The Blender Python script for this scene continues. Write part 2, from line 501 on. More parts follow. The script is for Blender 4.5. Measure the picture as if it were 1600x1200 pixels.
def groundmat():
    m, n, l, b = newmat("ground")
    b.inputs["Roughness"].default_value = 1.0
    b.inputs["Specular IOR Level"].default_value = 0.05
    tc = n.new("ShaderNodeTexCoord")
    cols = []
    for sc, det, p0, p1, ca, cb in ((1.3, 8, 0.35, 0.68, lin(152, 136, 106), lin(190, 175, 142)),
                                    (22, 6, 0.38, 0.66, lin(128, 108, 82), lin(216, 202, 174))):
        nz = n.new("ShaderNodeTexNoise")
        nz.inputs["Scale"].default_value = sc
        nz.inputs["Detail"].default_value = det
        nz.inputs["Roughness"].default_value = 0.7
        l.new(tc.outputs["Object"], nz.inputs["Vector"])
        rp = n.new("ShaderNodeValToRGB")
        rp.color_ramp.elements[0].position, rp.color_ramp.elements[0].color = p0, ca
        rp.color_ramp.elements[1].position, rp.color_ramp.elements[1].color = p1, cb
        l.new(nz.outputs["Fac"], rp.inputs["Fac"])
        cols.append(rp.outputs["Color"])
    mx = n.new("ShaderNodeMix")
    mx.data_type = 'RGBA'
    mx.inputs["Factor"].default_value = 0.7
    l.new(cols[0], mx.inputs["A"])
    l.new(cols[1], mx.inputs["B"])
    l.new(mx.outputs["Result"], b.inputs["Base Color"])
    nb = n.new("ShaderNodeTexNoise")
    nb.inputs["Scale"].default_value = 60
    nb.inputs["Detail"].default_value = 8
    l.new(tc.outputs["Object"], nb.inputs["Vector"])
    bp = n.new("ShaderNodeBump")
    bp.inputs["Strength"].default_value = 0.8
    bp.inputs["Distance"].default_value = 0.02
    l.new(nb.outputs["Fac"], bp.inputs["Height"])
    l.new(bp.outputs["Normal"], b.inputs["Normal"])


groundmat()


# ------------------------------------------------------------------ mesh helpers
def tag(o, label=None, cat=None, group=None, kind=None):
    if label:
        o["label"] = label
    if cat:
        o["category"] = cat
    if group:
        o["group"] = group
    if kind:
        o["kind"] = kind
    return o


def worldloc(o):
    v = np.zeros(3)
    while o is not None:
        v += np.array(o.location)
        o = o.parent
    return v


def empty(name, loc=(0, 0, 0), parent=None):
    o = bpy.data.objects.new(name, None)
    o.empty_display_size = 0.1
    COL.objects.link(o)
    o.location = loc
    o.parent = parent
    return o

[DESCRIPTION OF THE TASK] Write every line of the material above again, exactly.

[THE OUTPUT]
The Blender Python script for this scene continues. Write part 2, from line 501 on. More parts follow. The script is for Blender 4.5. Measure the picture as if it were 1600x1200 pixels.
def groundmat():
    m, n, l, b = newmat("ground")
    b.inputs["Roughness"].default_value = 1.0
    b.inputs["Specular IOR Level"].default_value = 0.05
    tc = n.new("ShaderNodeTexCoord")
    cols = []
    for sc, det, p0, p1, ca, cb in ((1.3, 8, 0.35, 0.68, lin(152, 136, 106), lin(190, 175, 142)),
                                    (22, 6, 0.38, 0.66, lin(128, 108, 82), lin(216, 202, 174))):
        nz = n.new("ShaderNodeTexNoise")
        nz.inputs["Scale"].default_value = sc
        nz.inputs["Detail"].default_value = det
        nz.inputs["Roughness"].default_value = 0.7
        l.new(tc.outputs["Object"], nz.inputs["Vector"])
        rp = n.new("ShaderNodeValToRGB")
        rp.color_ramp.elements[0].position, rp.color_ramp.elements[0].color = p0, ca
        rp.color_ramp.elements[1].position, rp.color_ramp.elements[1].color = p1, cb
        l.new(nz.outputs["Fac"], rp.inputs["Fac"])
        cols.append(rp.outputs["Color"])
    mx = n.new("ShaderNodeMix")
    mx.data_type = 'RGBA'
    mx.inputs["Factor"].default_value = 0.7
    l.new(cols[0], mx.inputs["A"])
    l.new(cols[1], mx.inputs["B"])
    l.new(mx.outputs["Result"], b.inputs["Base Color"])
    nb = n.new("ShaderNodeTexNoise")
    nb.inputs["Scale"].default_value = 60
    nb.inputs["Detail"].default_value = 8
    l.new(tc.outputs["Object"], nb.inputs["Vector"])
    bp = n.new("ShaderNodeBump")
    bp.inputs["Strength"].default_value = 0.8
    bp.inputs["Distance"].default_value = 0.02
    l.new(nb.outputs["Fac"], bp.inputs["Height"])
    l.new(bp.outputs["Normal"], b.inputs["Normal"])


groundmat()


# ------------------------------------------------------------------ mesh helpers
def tag(o, label=None, cat=None, group=None, kind=None):
    if label:
        o["label"] = label
    if cat:
        o["category"] = cat
    if group:
        o["group"] = group
    if kind:
        o["kind"] = kind
    return o


def worldloc(o):
    v = np.zeros(3)
    while o is not None:
        v += np.array(o.location)
        o = o.parent
    return v


def empty(name, loc=(0, 0, 0), parent=None):
    o = bpy.data.objects.new(name, None)
    o.empty_display_size = 0.1
    COL.objects.link(o)
    o.location = loc
    o.parent = parent
    return o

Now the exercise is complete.